_What is needed_. Return every record below exactly as written, omitting any pictures.

▼

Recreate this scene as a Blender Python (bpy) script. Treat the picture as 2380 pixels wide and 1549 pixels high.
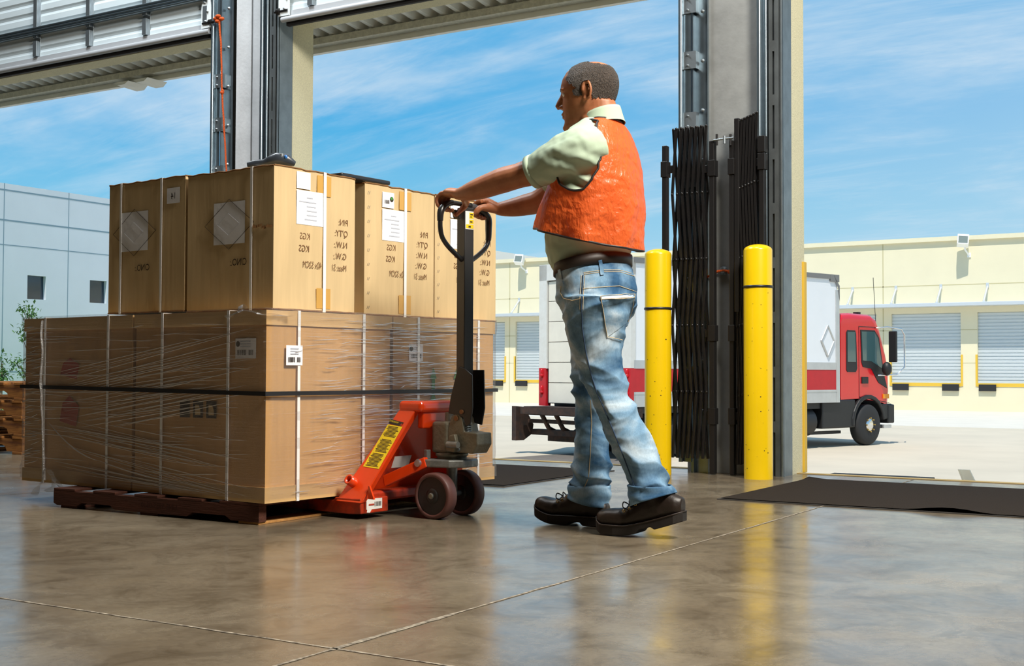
import bpy, bmesh, math, random
import numpy as np
from mathutils import Vector, Matrix, noise
from mathutils.bvhtree import BVHTree
random.seed(7)
for _o in list(bpy.data.objects): bpy.data.objects.remove(_o)
SC = bpy.context.scene
COL = SC.collection
PI = math.pi
# ------------------------------------------------------------------ camera
FPX, CX, CY, CAMH = 2905.0, 1190.0, 774.5, 0.57
YAW, PITCH, ROLL = math.radians(31.5), math.radians(1.75), math.atan(.0035)
CR = Matrix.Rotation(YAW, 3, 'Z') @ Matrix.Rotation(PI/2+PITCH, 3, 'X') @ Matrix.Rotation(ROLL, 3, 'Z')
CAMP = Vector((0, 0, CAMH))
cd = bpy.data.cameras.new('camera'); cam = bpy.data.objects.new('camera', cd); COL.objects.link(cam)
cd.sensor_width = 36.0; cd.lens = 36.0*FPX/2380.0; cd.clip_end = 2000; cd.clip_start = .05
cam.matrix_world = Matrix.Translation(CAMP) @ CR.to_4x4()
SC.camera = cam
# ------------------------------------------------------------------ world (sky with cirrus)
W = bpy.data.worlds.new('sky'); SC.world = W; W.use_nodes = True
nt = W.node_tree; nt.nodes.clear()
def wn(t, **k):
    n = nt.nodes.new(t)
    for a, b in k.items(): setattr(n, a, b)
    return n
def wmath(op, a, b=None, clamp=False):
    n = wn('ShaderNodeMath', operation=op); n.use_clamp = clamp
    for i, v in enumerate((a, b)):
        if v is None: continue
        if isinstance(v, (int, float)): n.inputs[i].default_value = v
        else: nt.links.new(v, n.inputs[i])
    return n.outputs[0]
tc = wn('ShaderNodeTexCoord'); sep = wn('ShaderNodeSeparateXYZ'); nt.links.new(tc.outputs['Generated'], sep.inputs[0])
X_, Y_, Z_ = sep.outputs
rp = wn('ShaderNodeValToRGB'); nt.links.new(Z_, rp.inputs[0])
cr = rp.color_ramp
cr.elements[0].position = 0.0; cr.elements[0].color = (.60, .80, .89, 1)
cr.elements[1].position = 1.0; cr.elements[1].color = (.03, .22, .55, 1)
for p_, c_ in ((.06, (.40, .70, .86)), (.125, (.19, .56, .82)), (.20, (.05, .42, .79)), (.40, (.03, .36, .74))):
    e = cr.elements.new(p_); e.color = (*c_, 1)
zz = wmath('ADD', wmath('MAXIMUM', Z_, 0.0), .22)
u_ = wmath('DIVIDE', X_, zz); v_ = wmath('DIVIDE', Y_, zz)
cmb = wn('ShaderNodeCombineXYZ'); nt.links.new(u_, cmb.inputs[0]); nt.links.new(v_, cmb.inputs[1])
def cloud(rot, scl, loc, nscale, detail, rough, lo, hi, dist=.4):
    mp = wn('ShaderNodeMapping'); mp.inputs['Rotation'].default_value = (0, 0, rot); mp.inputs['Scale'].default_value = scl
    mp.inputs['Location'].default_value = loc
    nt.links.new(cmb.outputs[0], mp.inputs[0])
    nz = wn('ShaderNodeTexNoise'); nz.inputs['Scale'].default_value = nscale; nz.inputs['Detail'].default_value = detail
    nz.inputs['Roughness'].default_value = rough; nz.inputs['Distortion'].default_value = dist
    nt.links.new(mp.outputs[0], nz.inputs['Vector'])
    mr = wn('ShaderNodeMapRange'); mr.interpolation_type = 'SMOOTHSTEP'
    mr.inputs['From Min'].default_value = lo; mr.inputs['From Max'].default_value = hi
    nt.links.new(nz.outputs[0], mr.inputs['Value'])
    return mr.outputs[0]
c1 = cloud(.5, (.6, 1.35, 1), (3.1, 1.7, 0), 1.05, 7, .60, .46, .76)
c2 = cloud(.35, (.5, 2.2, 1), (0.4, 5.0, 2), 2.6, 8, .68, .45, .80, .9)
# more veil towards the right of the view (azimuth term)
az = wmath('ADD', wmath('MULTIPLY', X_, .848), wmath('MULTIPLY', Y_, .53))
veil = wn('ShaderNodeMapRange'); veil.inputs['From Min'].default_value = -.12; veil.inputs['From Max'].default_value = .38
veil.inputs['To Min'].default_value = .03; veil.inputs['To Max'].default_value = .36; nt.links.new(az, veil.inputs['Value'])
cm = wmath('ADD', wmath('ADD', wmath('MULTIPLY', c1, .78), wmath('MULTIPLY', c2, .30)), veil.outputs[0])
cm = wmath('MINIMUM', cm, .86)
mx = wn('ShaderNodeMix', data_type='RGBA'); nt.links.new(cm, mx.inputs[0])
nt.links.new(rp.outputs[0], mx.inputs[6]); mx.inputs[7].default_value = (.68, .80, .90, 1)
bg = wn('ShaderNodeBackground'); bg.inputs[1].default_value = 1.0; nt.links.new(mx.outputs[2], bg.inputs[0])
wo = wn('ShaderNodeOutputWorld'); nt.links.new(bg.outputs[0], wo.inputs[0])
# ------------------------------------------------------------------ sun, lamps, exposure
def light(name, kind, loc, to, power, color, size=1.0, sy=None):
    l = bpy.data.lights.new(name, kind); o = bpy.data.objects.new(name, l); COL.objects.link(o)
    o.location = loc; o.rotation_euler = (Vector(to)-Vector(loc)).to_track_quat('-Z', 'Y').to_euler()
    l.energy = power; l.color = color
    if kind == 'AREA':
        l.shape = 'RECTANGLE'; l.size = size; l.size_y = sy or size
    return o
sun = light('sun', 'SUN', (-6, -20, 25), (-6-.12*20, -20+.48*20, 25-.87*20), 4.3, (1.0, .95, .86)); sun.data.angle = .0093
light('studio_softbox', 'AREA', (.9, 3.15, 4.5), (-2.6, 3.85, .85), 500, (1.0, .94, .84), 1.3, 1.3)
light('pier_fill', 'AREA', (-6.3, 4.5, 6.6), (-6.6, 6.4, 2.6), 330, (.90, .96, 1.0), 1.6, 1.6)  # unseen overhead fill, added to brighten the left pier and raised door
light('pier_fill', 'AREA', (-2.3, 4.4, 6.9), (-2.4, 6.5, 2.2), 120, (.95, .97, 1.0), 1.6, 1.6)  # weaker added fill, brightens the bollard pier
SC.view_settings.view_transform = 'Standard'; SC.view_settings.look = 'None'
SC.view_settings.gamma = 1; SC.view_settings.use_curve_mapping = False; SC.view_settings.exposure = 0.0
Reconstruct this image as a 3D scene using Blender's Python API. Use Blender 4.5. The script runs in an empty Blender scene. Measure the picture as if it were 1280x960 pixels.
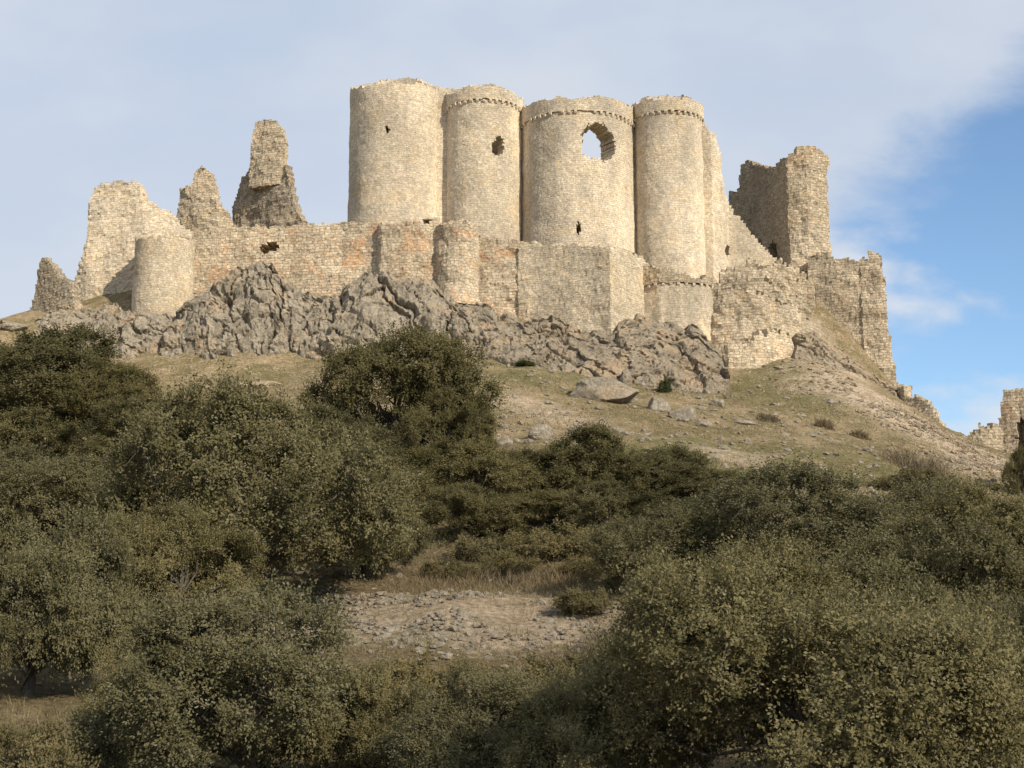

▲

_Full response_.
Recreate this scene as a Blender Python (bpy) script. Treat the picture as 2380 pixels wide and 1549 pixels high.
import bpy, bmesh, math, random
import numpy as np
from mathutils import Vector, Matrix, noise
from mathutils.bvhtree import BVHTree
random.seed(7)
for _o in list(bpy.data.objects): bpy.data.objects.remove(_o)
SC = bpy.context.scene
COL = SC.collection
PI = math.pi
# ------------------------------------------------------------------ camera
FPX, CX, CY, CAMH = 2905.0, 1190.0, 774.5, 0.57
YAW, PITCH, ROLL = math.radians(31.5), math.radians(1.75), math.atan(.0035)
CR = Matrix.Rotation(YAW, 3, 'Z') @ Matrix.Rotation(PI/2+PITCH, 3, 'X') @ Matrix.Rotation(ROLL, 3, 'Z')
CAMP = Vector((0, 0, CAMH))
cd = bpy.data.cameras.new('camera'); cam = bpy.data.objects.new('camera', cd); COL.objects.link(cam)
cd.sensor_width = 36.0; cd.lens = 36.0*FPX/2380.0; cd.clip_end = 2000; cd.clip_start = .05
cam.matrix_world = Matrix.Translation(CAMP) @ CR.to_4x4()
SC.camera = cam
# ------------------------------------------------------------------ world (sky with cirrus)
W = bpy.data.worlds.new('sky'); SC.world = W; W.use_nodes = True
nt = W.node_tree; nt.nodes.clear()
def wn(t, **k):
    n = nt.nodes.new(t)
    for a, b in k.items(): setattr(n, a, b)
    return n
def wmath(op, a, b=None, clamp=False):
    n = wn('ShaderNodeMath', operation=op); n.use_clamp = clamp
    for i, v in enumerate((a, b)):
        if v is None: continue
        if isinstance(v, (int, float)): n.inputs[i].default_value = v
        else: nt.links.new(v, n.inputs[i])
    return n.outputs[0]
tc = wn('ShaderNodeTexCoord'); sep = wn('ShaderNodeSeparateXYZ'); nt.links.new(tc.outputs['Generated'], sep.inputs[0])
X_, Y_, Z_ = sep.outputs
rp = wn('ShaderNodeValToRGB'); nt.links.new(Z_, rp.inputs[0])
cr = rp.color_ramp
cr.elements[0].position = 0.0; cr.elements[0].color = (.60, .80, .89, 1)
cr.elements[1].position = 1.0; cr.elements[1].color = (.03, .22, .55, 1)
for p_, c_ in ((.06, (.40, .70, .86)), (.125, (.19, .56, .82)), (.20, (.05, .42, .79)), (.40, (.03, .36, .74))):
    e = cr.elements.new(p_); e.color = (*c_, 1)
zz = wmath('ADD', wmath('MAXIMUM', Z_, 0.0), .22)
u_ = wmath('DIVIDE', X_, zz); v_ = wmath('DIVIDE', Y_, zz)
cmb = wn('ShaderNodeCombineXYZ'); nt.links.new(u_, cmb.inputs[0]); nt.links.new(v_, cmb.inputs[1])
def cloud(rot, scl, loc, nscale, detail, rough, lo, hi, dist=.4):
    mp = wn('ShaderNodeMapping'); mp.inputs['Rotation'].default_value = (0, 0, rot); mp.inputs['Scale'].default_value = scl
    mp.inputs['Location'].default_value = loc
    nt.links.new(cmb.outputs[0], mp.inputs[0])
    nz = wn('ShaderNodeTexNoise'); nz.inputs['Scale'].default_value = nscale; nz.inputs['Detail'].default_value = detail
    nz.inputs['Roughness'].default_value = rough; nz.inputs['Distortion'].default_value = dist
    nt.links.new(mp.outputs[0], nz.inputs['Vector'])
    mr = wn('ShaderNodeMapRange'); mr.interpolation_type = 'SMOOTHSTEP'
    mr.inputs['From Min'].default_value = lo; mr.inputs['From Max'].default_value = hi
    nt.links.new(nz.outputs[0], mr.inputs['Value'])
    return mr.outputs[0]
c1 = cloud(.5, (.6, 1.35, 1), (3.1, 1.7, 0), 1.05, 7, .60, .46, .76)
c2 = cloud(.35, (.5, 2.2, 1), (0.4, 5.0, 2), 2.6, 8, .68, .45, .80, .9)
# more veil towards the right of the view (azimuth term)
az = wmath('ADD', wmath('MULTIPLY', X_, .848), wmath('MULTIPLY', Y_, .53))
veil = wn('ShaderNodeMapRange'); veil.inputs['From Min'].default_value = -.12; veil.inputs['From Max'].default_value = .38
veil.inputs['To Min'].default_value = .03; veil.inputs['To Max'].default_value = .36; nt.links.new(az, veil.inputs['Value'])
cm = wmath('ADD', wmath('ADD', wmath('MULTIPLY', c1, .78), wmath('MULTIPLY', c2, .30)), veil.outputs[0])
cm = wmath('MINIMUM', cm, .86)
mx = wn('ShaderNodeMix', data_type='RGBA'); nt.links.new(cm, mx.inputs[0])
nt.links.new(rp.outputs[0], mx.inputs[6]); mx.inputs[7].default_value = (.68, .80, .90, 1)
bg = wn('ShaderNodeBackground'); bg.inputs[1].default_value = 1.0; nt.links.new(mx.outputs[2], bg.inputs[0])
wo = wn('ShaderNodeOutputWorld'); nt.links.new(bg.outputs[0], wo.inputs[0])
# ------------------------------------------------------------------ sun, lamps, exposure
def light(name, kind, loc, to, power, color, size=1.0, sy=None):
    l = bpy.data.lights.new(name, kind); o = bpy.data.objects.new(name, l); COL.objects.link(o)
    o.location = loc; o.rotation_euler = (Vector(to)-Vector(loc)).to_track_quat('-Z', 'Y').to_euler()
    l.energy = power; l.color = color
    if kind == 'AREA':
        l.shape = 'RECTANGLE'; l.size = size; l.size_y = sy or size
    return o
sun = light('sun', 'SUN', (-6, -20, 25), (-6-.12*20, -20+.48*20, 25-.87*20), 4.3, (1.0, .95, .86)); sun.data.angle = .0093
light('studio_softbox', 'AREA', (.9, 3.15, 4.5), (-2.6, 3.85, .85), 500, (1.0, .94, .84), 1.3, 1.3)
light('pier_fill', 'AREA', (-6.3, 4.5, 6.6), (-6.6, 6.4, 2.6), 330, (.90, .96, 1.0), 1.6, 1.6)  # unseen overhead fill, added to brighten the left pier and raised door
light('pier_fill', 'AREA', (-2.3, 4.4, 6.9), (-2.4, 6.5, 2.2), 120, (.95, .97, 1.0), 1.6, 1.6)  # weaker added fill, brightens the bollard pier
SC.view_settings.view_transform = 'Standard'; SC.view_settings.look = 'None'
SC.view_settings.gamma = 1; SC.view_settings.use_curve_mapping = False; SC.view_settings.exposure = 0.0
Reconstruct this image as a 3D scene using Blender's Python API. Use Blender 4.5. The script runs in an empty Blender scene. Measure the picture as if it were 1280x960 pixels.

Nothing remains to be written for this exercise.